A elaboração do comunicado do Banco Central (BC) sobre o juro básico já seria difícil se esta quarta-feira (28) não tivesse marcado a volta dos lockdowns na França e na Alemanha. A expectativa, seguida de confirmação, de novas paradas nos países europeus fez a bolsa cair 4,25% e o dólar subir 1,43%, para R$ 5,763, mesmo depois da intervenção do BC.
A volta da turbulência tornou a tarefa do Comitê de Política Monetária (Copom) ainda mais delicada. Se antes era preciso sinalizar alta de juro para frear inflação e desconfiança, agora aumenta o risco de recessão agravada por efeitos no mercado e a parada lá fora.
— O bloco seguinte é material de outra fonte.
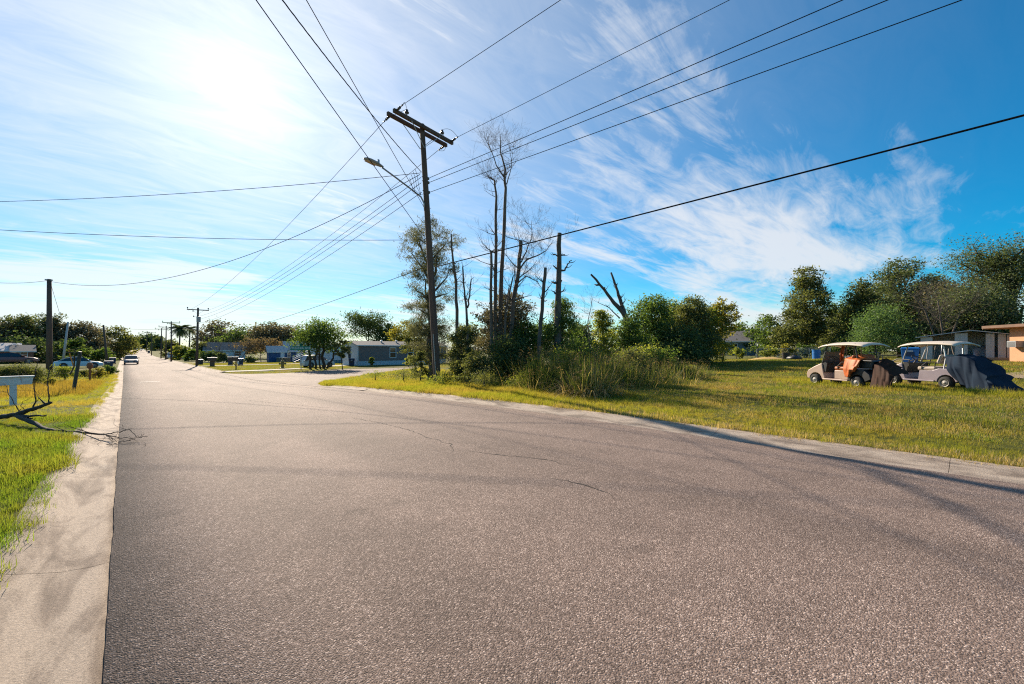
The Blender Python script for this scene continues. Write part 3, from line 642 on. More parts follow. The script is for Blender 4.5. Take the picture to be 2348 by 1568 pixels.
# timber stairs
bx, by = atz(672, 79.); st = empty('porch_stairs', (bx, by, G(bx, by)), facing(680), 'white timber porch stairs with slanted handrails beside the blue house', 'stairs')
for i in range(6):
    m = MB(); m.box(i*.42, i*.42+.45, 0, 1.2, .15+i*.2, .2+i*.2); m.build('step', M['trim'], st)
for y in (0.0, 1.2):
    for k in range(3):
        m = MB(); m.tube([(-.1, y, .45+k*.3), (2.6, y, 1.75+k*.3)], .045, 4); m.build('rail', M['trim'], st)
    for x in (0, 1.2, 2.5):
        m = MB(); m.box(x-.05, x+.05, y-.05, y+.05, 0, .65+x*.48+.6); m.build('post', M['trim'], st)
# pale house seen through the bare trees, and the blue-grey house on the right
Zh = 108.; bx, by = atz(470, Zh); h3 = empty('pale_house', (bx, by, G(bx, by)), facing(510), 'pale low house with carport behind the bare brown trees', 'house')
gable(h3, 0, wm(500, 95, Zh), 0, 7, 2.5, 4.3, 'white_wall', 'grey_roof', .5); window(h3, 3, 1.5, 1.6, 1.2); window(h3, 7, 1.5, 1.6, 1.2)
Zg = 72.; bx, by = atz(1634, Zg); h4 = empty('blue_grey_house', (bx, by, .62), facing(1690)-.05, 'small blue grey house with grey shingle roof beyond the lawn', 'house')
Lg = wm(1690, 94, Zg); gable(h4, 0, Lg, 0, 6, 2.45, 4.05, 'blue_grey', 'shingle', .35)
m = MB(); m.box(.55, 1.45, -.04, -.002, .0, 2.1); m.build('door', M['door_brown'], h4)
m = MB(); m.box(.0, .45, -.03, -.002, .05, 2.2); m.build('pale_panel', M['pale_siding'], h4)
window(h4, 3.2, 1.5, 1.1, 1.0)
m = MB(); m.tube([(Lg+.2, -.1, 0), (Lg+.2, -.1, 2.5)], .06, 6); m.build('porch_post', M['trim'], h4)
m = MB(); m.box(Lg+.36, Lg+2.4, .2, 3.5, 2.35, 2.45); m.build('porch_roof', M['trim'], h4)
# peach stucco house at the right edge
oh = empty('peach_house', (48.7, -1.3, .6), math.atan2(-.6, -.8), 'peach stucco house with brown eave at the right edge', 'house')
m = MB(); m.box(0, 13, .0, 8, 0, 2.72); m.build('wall', M['orange_wall'], oh)
m = MB(); m.prism([(-.85, 2.64), (4, 2.95), (9, 2.64), (9, 2.78), (4, 3.1), (-.85, 2.78)], -1.1, 13.5, Matrix(((0, 1, 0, 0), (1, 0, 0, 0), (0, 0, 1, 0), (0, 0, 0, 1)))); m.build('roof', M['brownfascia'], oh)
m = MB(); m.box(-1.13, 13.5, -.9, -.853, 2.6, 2.8); m.build('fascia', M['brownfascia'], oh)
m = MB(); m.box(-1.13, -1.103, -.85, 8.5, 2.55, 2.7); m.build('barge_board', M['seat_peach'], oh)
m = MB(); m.box(-1.1, 13.4, -.85, -.003, 2.6, 2.63); m.build('soffit', M['orange_wall'], oh)
ac = empty('air_conditioner', (48.7-.8*.75, -1.3-.6*.75, 1.75), math.atan2(-.6, -.8), 'grey window air conditioner jutting from the peach wall', 'air conditioner')
m = MB(); m.box(-.34, .34, -.5, 0, 0, .46); m.build('case', M['lamphead'], ac, bevel=.01)
for i in range(6):
    m = MB(); m.box(-.29, .29, -.517, -.503, .05+i*.065, .08+i*.065); m.build('louvre', M['black'], ac)
m = MB(); m.box(-.365, -.343, -.45, 0, .05, .4); m.build('side_grille', M['steel'], ac)
# grey metal shed with an open front
Zs = 37.; bx, by = atz(2110, Zs); sh = empty('metal_shed', (bx, by, .6), facing(2210), 'weathered grey metal shed with open dark front under the trees', 'shed')
Ls = wm(2210, 208, Zs); mid = Ls*.55
m = MB(); m.add([(0, 0, 0), (Ls, 0, 0), (Ls, 3.5, 0), (0, 3.5, 0), (0, 3.5, 2.1), (mid, 3.5, 2.55), (Ls, 3.5, 2.1), (Ls, 0, 2.1), (0, 0, 2.0)], [(0, 3, 2, 1), (3, 4, 5, 6, 2), (1, 2, 6, 7), (0, 8, 4, 3)]); m.build('back_walls', M['shed_metal'], sh)
xs = [0, .9, 1.6, 2.5, 3.2, 4.4, 5.0, Ls]
for i, (p, q, mt) in enumerate([(0, .14, 'shed_metal'), (.38, .52, 'shed_metal'), (.70, .79, 'shed_metal'), (.82, .90, 'shed_metal'), (.905, 1, 'shed_metal')]):
    m = MB(); m.box(Ls*p, Ls*q-.02, -.02, .02, 0, 2.02+.4*(1-abs((p+q)/2-.55)/.55)*.95); m.build('wall_sheet', M[mt], sh)
m = MB(); m.add([(-.3, -.5, 2.0), (mid, -.5, 2.52), (Ls+.3, -.5, 2.05), (Ls+.3, 3.8, 2.15), (mid, 3.8, 2.62), (-.3, 3.8, 2.1), (-.3, -.5, 2.06), (mid, -.5, 2.58), (Ls+.3, -.5, 2.11), (Ls+.3, 3.8, 2.21), (mid, 3.8, 2.68), (-.3, 3.8, 2.16)],
   [(0, 1, 4, 5), (1, 2, 3, 4), (6, 11, 10, 7), (7, 10, 9, 8), (0, 6, 7, 1), (1, 7, 8, 2), (2, 8, 9, 3), (0, 5, 11, 6)]); m.build('roof', M['shed_metal'], sh)
# left house
Zl = 72.; bx, by = atz(-60, Zl); lh = empty('red_board_house', (bx, by, G(bx, by)+.6), facing(10), 'low red brown house with grey gabled roofs at the far left', 'house')
gable(lh, 0, wm(0, 108, Zl), .6, 7, 1.7, 2.95, 'red_wall', 'metal_roof', .3); gable(lh, wm(0, 90, Zl), wm(0, 134, Zl)+.4, 0, 5, 1.6, 2.6, 'red_wall', 'grey_roof', .35)
window(lh, wm(0, 100, Zl), 1.0, .9, .8, -.05, t=.07); window(lh, wm(0, 118, Zl), 1.0, .9, .9, -.05, t=.07)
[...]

No mercado financeiro, não se esperava mudança na taxa anual de 2%. Mas diante da combinação de pressão de preços, temor de abandono do ajuste fiscal e fuga de dólares do Brasil havia alta expectativa sobre o tom do comunicado. A inflação, conforme o IPCA-15, começou a alcançar o preço dos serviços. A percepção da alta de preços ainda é maior para os mais pobres, mas se combina à escassez de insumos para exigir maior atenção do BC.
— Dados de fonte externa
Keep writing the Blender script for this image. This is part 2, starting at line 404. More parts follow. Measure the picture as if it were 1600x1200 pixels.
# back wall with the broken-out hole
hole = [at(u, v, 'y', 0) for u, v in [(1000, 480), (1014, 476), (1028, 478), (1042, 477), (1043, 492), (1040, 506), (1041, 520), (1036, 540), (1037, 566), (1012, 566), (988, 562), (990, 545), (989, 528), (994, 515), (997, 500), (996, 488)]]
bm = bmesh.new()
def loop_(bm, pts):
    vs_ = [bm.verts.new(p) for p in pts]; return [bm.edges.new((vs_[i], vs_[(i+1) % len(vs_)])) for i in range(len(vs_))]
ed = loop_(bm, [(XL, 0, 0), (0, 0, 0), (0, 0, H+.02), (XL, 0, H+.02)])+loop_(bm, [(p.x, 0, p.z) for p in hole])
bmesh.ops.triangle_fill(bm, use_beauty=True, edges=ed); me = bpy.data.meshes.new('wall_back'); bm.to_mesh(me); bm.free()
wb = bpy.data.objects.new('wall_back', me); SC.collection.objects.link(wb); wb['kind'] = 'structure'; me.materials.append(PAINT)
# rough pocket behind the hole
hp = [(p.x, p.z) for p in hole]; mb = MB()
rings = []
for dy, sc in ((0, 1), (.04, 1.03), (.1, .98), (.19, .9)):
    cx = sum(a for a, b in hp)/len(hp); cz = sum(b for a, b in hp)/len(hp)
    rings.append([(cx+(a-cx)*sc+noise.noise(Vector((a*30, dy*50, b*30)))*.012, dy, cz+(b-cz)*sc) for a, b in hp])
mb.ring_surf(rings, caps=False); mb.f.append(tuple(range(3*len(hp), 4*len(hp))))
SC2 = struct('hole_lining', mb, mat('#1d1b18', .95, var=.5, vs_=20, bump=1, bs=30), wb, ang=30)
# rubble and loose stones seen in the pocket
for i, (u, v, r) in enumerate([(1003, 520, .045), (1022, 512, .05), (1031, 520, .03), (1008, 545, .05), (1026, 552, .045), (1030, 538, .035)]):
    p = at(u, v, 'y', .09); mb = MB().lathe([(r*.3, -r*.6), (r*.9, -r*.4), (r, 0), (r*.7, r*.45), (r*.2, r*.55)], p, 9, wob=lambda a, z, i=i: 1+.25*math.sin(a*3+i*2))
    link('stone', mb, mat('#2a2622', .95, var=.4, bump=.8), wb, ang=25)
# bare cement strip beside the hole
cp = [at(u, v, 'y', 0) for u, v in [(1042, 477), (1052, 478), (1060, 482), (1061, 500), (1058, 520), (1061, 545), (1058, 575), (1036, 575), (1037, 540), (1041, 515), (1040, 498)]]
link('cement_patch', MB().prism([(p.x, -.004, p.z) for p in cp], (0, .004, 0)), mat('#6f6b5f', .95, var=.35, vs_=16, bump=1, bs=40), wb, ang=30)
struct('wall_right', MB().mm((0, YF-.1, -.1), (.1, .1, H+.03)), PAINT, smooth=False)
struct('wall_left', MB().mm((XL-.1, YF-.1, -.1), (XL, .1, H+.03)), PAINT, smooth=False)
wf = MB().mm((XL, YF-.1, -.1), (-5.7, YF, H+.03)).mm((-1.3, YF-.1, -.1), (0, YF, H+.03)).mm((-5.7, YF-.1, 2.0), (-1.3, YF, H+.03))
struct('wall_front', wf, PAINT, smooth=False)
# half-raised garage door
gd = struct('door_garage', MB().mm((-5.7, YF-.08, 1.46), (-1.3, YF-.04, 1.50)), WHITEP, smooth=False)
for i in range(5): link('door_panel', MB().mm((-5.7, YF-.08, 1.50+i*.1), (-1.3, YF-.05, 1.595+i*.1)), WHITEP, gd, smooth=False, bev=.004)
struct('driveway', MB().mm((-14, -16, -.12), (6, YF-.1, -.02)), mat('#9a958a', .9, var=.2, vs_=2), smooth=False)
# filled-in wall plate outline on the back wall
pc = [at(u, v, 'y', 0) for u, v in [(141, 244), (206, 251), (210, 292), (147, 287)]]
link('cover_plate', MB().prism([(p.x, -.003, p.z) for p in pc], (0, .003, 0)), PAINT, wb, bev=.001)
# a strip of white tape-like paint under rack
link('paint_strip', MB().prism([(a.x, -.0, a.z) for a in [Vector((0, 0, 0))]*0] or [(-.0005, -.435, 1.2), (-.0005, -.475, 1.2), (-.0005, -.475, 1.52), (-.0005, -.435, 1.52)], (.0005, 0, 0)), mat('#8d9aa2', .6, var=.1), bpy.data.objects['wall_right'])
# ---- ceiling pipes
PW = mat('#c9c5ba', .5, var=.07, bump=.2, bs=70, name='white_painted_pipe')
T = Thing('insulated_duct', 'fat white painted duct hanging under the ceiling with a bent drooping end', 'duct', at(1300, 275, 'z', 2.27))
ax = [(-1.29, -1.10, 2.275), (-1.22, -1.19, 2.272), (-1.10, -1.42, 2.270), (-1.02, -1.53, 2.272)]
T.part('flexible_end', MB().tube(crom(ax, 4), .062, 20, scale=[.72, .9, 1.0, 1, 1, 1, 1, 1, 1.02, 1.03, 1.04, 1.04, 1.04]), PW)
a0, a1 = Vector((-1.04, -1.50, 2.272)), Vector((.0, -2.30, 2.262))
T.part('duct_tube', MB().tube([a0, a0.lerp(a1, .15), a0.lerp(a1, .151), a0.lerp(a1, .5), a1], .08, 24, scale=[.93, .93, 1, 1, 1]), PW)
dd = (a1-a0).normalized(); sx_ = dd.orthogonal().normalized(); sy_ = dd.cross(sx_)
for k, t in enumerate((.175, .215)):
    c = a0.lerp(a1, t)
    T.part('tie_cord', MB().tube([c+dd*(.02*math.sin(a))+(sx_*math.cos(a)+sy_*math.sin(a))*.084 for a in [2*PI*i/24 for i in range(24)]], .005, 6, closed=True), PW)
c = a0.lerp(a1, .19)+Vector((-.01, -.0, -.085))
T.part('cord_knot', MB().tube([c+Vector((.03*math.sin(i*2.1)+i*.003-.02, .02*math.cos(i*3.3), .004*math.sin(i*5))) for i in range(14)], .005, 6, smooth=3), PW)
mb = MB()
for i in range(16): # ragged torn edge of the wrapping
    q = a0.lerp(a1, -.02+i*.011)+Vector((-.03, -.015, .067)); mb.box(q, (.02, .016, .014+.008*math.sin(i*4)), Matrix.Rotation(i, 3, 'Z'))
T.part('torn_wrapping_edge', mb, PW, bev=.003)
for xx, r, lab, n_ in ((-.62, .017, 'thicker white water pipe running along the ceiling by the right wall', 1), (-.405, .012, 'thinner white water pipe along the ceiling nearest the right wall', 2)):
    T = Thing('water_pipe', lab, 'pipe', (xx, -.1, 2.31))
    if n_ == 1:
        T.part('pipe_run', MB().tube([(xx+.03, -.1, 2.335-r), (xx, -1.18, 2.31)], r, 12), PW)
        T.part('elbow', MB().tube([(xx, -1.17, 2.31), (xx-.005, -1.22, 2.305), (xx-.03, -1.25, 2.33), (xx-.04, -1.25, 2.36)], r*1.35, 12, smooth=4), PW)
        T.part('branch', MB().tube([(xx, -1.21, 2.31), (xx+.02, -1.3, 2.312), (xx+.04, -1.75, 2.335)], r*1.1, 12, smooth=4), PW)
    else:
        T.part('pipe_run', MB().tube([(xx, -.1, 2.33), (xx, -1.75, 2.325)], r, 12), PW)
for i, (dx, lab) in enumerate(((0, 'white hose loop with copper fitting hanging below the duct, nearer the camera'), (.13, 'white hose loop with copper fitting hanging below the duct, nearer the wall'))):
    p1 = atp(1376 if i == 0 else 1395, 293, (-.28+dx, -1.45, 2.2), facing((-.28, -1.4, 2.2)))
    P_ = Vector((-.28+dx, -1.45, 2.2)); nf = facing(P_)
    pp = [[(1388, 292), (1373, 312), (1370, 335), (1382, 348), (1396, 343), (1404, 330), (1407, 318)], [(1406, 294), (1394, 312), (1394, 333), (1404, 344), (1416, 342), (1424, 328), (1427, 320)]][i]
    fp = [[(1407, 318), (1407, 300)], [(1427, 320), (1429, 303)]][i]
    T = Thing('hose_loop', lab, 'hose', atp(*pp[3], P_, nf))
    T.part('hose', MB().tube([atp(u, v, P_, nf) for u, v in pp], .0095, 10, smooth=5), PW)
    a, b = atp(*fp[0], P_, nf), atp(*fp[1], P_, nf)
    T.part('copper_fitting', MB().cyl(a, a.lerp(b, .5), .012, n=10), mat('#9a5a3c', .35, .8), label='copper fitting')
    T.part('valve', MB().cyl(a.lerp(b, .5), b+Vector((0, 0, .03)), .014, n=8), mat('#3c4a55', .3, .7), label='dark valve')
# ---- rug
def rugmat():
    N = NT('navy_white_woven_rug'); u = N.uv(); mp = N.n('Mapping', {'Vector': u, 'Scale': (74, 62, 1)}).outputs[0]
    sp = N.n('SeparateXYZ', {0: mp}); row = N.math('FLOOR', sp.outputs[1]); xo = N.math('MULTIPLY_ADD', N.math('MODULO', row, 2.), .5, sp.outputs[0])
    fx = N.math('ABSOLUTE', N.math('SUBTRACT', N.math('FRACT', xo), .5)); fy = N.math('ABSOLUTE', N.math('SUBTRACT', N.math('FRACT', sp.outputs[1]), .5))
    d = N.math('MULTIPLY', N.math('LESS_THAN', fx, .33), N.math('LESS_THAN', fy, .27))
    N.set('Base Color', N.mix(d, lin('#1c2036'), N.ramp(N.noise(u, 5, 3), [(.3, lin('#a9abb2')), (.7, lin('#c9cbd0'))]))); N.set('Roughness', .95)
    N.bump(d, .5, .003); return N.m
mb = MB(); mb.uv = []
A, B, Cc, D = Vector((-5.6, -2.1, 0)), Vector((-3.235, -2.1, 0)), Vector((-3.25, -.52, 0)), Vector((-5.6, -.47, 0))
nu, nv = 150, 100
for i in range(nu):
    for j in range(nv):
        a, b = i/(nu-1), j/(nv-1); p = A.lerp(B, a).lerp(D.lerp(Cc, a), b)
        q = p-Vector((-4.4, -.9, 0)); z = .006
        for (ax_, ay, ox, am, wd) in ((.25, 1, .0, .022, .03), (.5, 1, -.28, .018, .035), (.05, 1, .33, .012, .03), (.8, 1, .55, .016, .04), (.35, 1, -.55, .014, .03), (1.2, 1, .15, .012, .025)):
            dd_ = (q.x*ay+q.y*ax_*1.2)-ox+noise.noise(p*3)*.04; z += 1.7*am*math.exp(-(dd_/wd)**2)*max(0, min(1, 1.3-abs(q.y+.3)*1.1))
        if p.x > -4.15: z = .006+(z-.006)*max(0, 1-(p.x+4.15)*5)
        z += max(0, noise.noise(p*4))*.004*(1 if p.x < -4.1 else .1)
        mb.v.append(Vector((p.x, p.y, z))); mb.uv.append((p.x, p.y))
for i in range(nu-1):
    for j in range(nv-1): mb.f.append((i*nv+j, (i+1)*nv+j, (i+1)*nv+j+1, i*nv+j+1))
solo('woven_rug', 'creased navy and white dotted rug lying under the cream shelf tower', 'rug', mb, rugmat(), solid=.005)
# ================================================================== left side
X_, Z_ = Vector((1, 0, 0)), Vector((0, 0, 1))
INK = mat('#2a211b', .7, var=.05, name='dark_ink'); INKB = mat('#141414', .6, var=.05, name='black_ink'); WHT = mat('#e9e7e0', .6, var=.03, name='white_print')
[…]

Esse horizonte foi contemplado no texto do Copom: "as últimas leituras de inflação foram acima do esperado, e o Comitê elevou sua projeção para os meses restantes de 2020". Cita a alta nos preços dos alimentos e de bens industriais, consequência da depreciação persistente do real, da elevação de preço das commodities e dos programas de transferência de renda. Afirma mantém o diagnóstico de que se trata de um "choque temporário", mas avisa que monitora o assunto "com atenção".
Havia expectativa, entre muitos economistas, que o Copom renunciasse a prever seus próximos passos (ferramenta chamada de forward guidance, que permite ao BC influenciar as expectativas do mercado quanto a níveis futuros do juro). Não foi o que aconteceu. Também se esperava que retirasse a expressão "espaço remanescente para utilização da política monetária, se houver, deve ser pequeno", associada à necessidade de manter "estímulo extraordinariamente elevado" mas esse texto continuou lá.
Os dois sinais evidenciam que a reunião prestou atenção à turbulência do dia. Ou seja, além de cuidar de inflação e de desconfiança, o BC vai, sim, monitorar o risco de agravamento da recessão. O clima desta quarta-feira (28) lembrou os dias tensos do início do ano, quando os mercados financeiros despencaram, antecipando-se ao que ocorreu na economia real meses depois. Agora, é preciso torcer ainda mais para uma resposta rápida de imunização. Enquanto isso, quem se vacinou foi o BC, que na dúvida entre inflação e recessão, ficou com a cautela.
A inquietação com o controle fiscal se instalou com a desastrada discussão sobre a implantação do Renda Cidadã para substituir o Bolsa Família. Na terça-feira (27), surgiu novo ruído entre o presidente da Câmara dos Deputados, Rodrigo Maia (DEM-RJ), e o ministro da Economia, Paulo Guedes. A origem foi a queixa de Guedes sobre os obstáculos à privatização. Não se passaram 24 horas e o governo Bolsonaro fez um teste com a concessão de administração de postos de saúde, que foi outra vez abortado pelo presidente.